内藤廣さんの脳内では赤鬼と青鬼が戦っていた。

 展覧会場に入りました。会場はいくつかの部屋に分かれていました。「建築家・内藤廣 BuiltとUnbuilt」とあるように、実際に建てられた建築と、実際には建てられなかった作品が図面や模型で紹介されていました。膨大な量でした。安藤忠雄さんが「連戦連敗」という本を書いているように、建築家の作品は厳しいコンペを経て採用されないと実現できません。かつて「アンビルトの女王」と言われた故ザハ・ハディットの作品は、今、世界中で実際に建てられるようになっていますが、日本でせっかくコンペを勝ち抜いた新国立陸上競技場は、日本側の事情によってキャンセルされてしまいました。代わりに出来たのが隈研吾さんの競技場。建築家の仕事はほんとうに大変です。この「グラントワ」も島根県知事の応援があって初めて実現しました。

 そんな風に、「安曇野ちひろ美術館」「牧野富太郎記念館」「富山県美術館」「渋谷駅周辺計画」など、これらは実現したものですが、実現しなかったものを含めて、それぞれ、さまざまな運命を経た図面や模型の数々を見て歩くだけでも楽しかったのですが、この展覧会では内藤さん自身が書かれた解説の文章がとても面白くて、時々、笑ったりしてしまいました。建築家の展覧会としては珍しいことです。この展覧会の名称には「赤鬼と青鬼の果てしなき戦い」という文章がサブタイトルとして付けられていました。解説の文章は、この、内藤さんの脳内に住む赤鬼と青鬼の対話として書かれていました。会場で売られていた展覧会の図録はかさばるので買わなかったんですが、大阪に帰ってから、書店に一冊だけあった本を購入しました。図録には、赤鬼と青鬼の対話も収録されています。その中に、赤鬼と青鬼の性格分析の図がありました。赤鬼の性格は「夢想型・支離滅裂・狂気・情熱・野放図・やけくそ・場当たり的・逸脱・快楽主義・放蕩」などで、青鬼は、「現実型・論理・整合性・緊縮・節約・まとも・堅実・枠組み・精神主義・求道的」などとありました。私などは内藤さんは青鬼的な建築家だと思っていたんですが、どうやら内藤さんの体内には赤鬼も住んでいて、両者がいつも闘っていたようです。ちょっと意外でした。
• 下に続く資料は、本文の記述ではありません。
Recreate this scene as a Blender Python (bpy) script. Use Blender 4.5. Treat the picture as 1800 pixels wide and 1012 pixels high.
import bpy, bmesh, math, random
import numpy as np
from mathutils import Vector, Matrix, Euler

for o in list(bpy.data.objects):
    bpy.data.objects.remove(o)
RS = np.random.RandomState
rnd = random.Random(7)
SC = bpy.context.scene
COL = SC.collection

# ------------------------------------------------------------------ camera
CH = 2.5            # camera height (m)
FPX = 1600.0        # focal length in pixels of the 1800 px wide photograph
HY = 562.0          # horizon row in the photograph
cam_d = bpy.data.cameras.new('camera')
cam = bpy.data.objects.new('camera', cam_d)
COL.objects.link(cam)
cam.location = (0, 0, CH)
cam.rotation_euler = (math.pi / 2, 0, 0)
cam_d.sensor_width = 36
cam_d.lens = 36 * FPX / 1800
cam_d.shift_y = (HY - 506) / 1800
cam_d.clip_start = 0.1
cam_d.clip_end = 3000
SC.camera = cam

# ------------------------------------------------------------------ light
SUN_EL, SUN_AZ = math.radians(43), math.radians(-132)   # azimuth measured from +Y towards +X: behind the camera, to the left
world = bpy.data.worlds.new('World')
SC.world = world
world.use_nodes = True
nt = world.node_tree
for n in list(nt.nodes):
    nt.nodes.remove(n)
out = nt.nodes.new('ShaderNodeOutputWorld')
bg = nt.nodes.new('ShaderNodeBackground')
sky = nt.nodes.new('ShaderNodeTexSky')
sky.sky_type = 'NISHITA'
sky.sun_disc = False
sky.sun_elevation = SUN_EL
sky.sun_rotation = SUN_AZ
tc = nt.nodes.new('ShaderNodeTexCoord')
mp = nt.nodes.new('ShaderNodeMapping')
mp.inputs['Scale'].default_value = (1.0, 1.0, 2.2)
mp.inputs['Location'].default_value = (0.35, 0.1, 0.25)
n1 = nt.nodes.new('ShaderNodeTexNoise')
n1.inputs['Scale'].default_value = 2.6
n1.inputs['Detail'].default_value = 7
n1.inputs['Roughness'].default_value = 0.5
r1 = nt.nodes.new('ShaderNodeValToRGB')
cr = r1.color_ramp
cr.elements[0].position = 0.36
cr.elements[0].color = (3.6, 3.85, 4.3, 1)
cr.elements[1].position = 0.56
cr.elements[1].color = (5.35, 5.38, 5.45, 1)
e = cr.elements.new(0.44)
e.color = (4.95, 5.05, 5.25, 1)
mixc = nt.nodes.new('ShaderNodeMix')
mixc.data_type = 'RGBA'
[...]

 内藤さんは中原中也記念館の設計コンペにも参加していて、落選したそうです。479件の応募があったそうです。厳しい世界ですね。この作品への赤鬼と青鬼の解説がまた面白くて、全文を引用したいほどですが、長くなるので少しだけ。どういうわけか、ここでは青鬼に替わって小林秀雄が登場する。小林秀雄は一人の女性を中原中也と取り合ったという関係です。勝ったのは小林でした。その小林が、内藤さんにこんな事を言う。「中也の建物なんだから、それなりの覇気がいる。それがまったく感じられないね。彼はいつも死と隣り合わせだった。その緊迫感が彼の抒情のベースにあるんだよ。」その後、小林と赤鬼の間で中也の詩や中也と小林が愛したランボーに関するいくつかの愉快なやりとりがあって、赤鬼はこう言います。「『美しい花がある。花の美しさという様なものはない。』って先生の言葉、最近の若松英輔さんの本で知りました。さすが鋭いですね。『花の美しさ』って既成の概念、レッテル貼り。そうすると『美しい』っていうのは本質論ですかね。さて、『美しい建築がある。建築の美しさという様なものはない。』としたら、その『美しい』ってなんなんでしょうね。」 その後の両者のやりとりが面白い。内藤さんの文章は最高です。

 小林:オマエなんかには、永遠にわからないよ。
 赤鬼:あっ、見つけた。
 小林:なにを?
 赤鬼:永遠を・・・・・、ですね。
 小林:バカもの!!!!

 

益田の思い出は、「グラントワ」と穴子の天丼だった。

 すっかり満ち足りた気分になって「グラントワ」を出た私たちは、施設内のレストランが休業していたので、朝、バスでやってきた電柱電線のないまっすぐな道路(県道54号線)を、駅前のホテルまで歩いて帰りました。その途中に、家内が前日から目をつけていた和食の料理屋がありました。「大衆食堂だいこく」という店でした。穴子の天丼が売りだと看板に書いてあったので、私はそれを注文しました。出てきた料理を見て驚きました。そして、食べてからまた驚きました。益田でこんなにおいしいものに出会えるとは。今回の山口線の旅は、瑠璃光寺五重塔が見られなかったり、中原中也記念館に入れなかったりしましたが、「グラントワ」が見られたし、その設計者である内藤廣さんの素晴らしい展覧会を見ることができ、そして最後に、このおいしい「穴子天丼」に出会えた。いい旅でした。そうそう、書き忘れた事がひとつ。益田駅で知った事ですが、今年は、益田駅開業・山口線全線開通100周年の記念すべき年だったんですね。そんな年に益田に来たのは、これも何かの縁だったんでしょう。あっ、司馬さんも今年生誕100年だった。う~ん、この縁は深い。

※最後に訂正:前回、井上馨を長州セブンの一人と書きましたが、長州ファイブの誤りでした。「七人の侍」が頭にあったんですね。お恥ずかしい。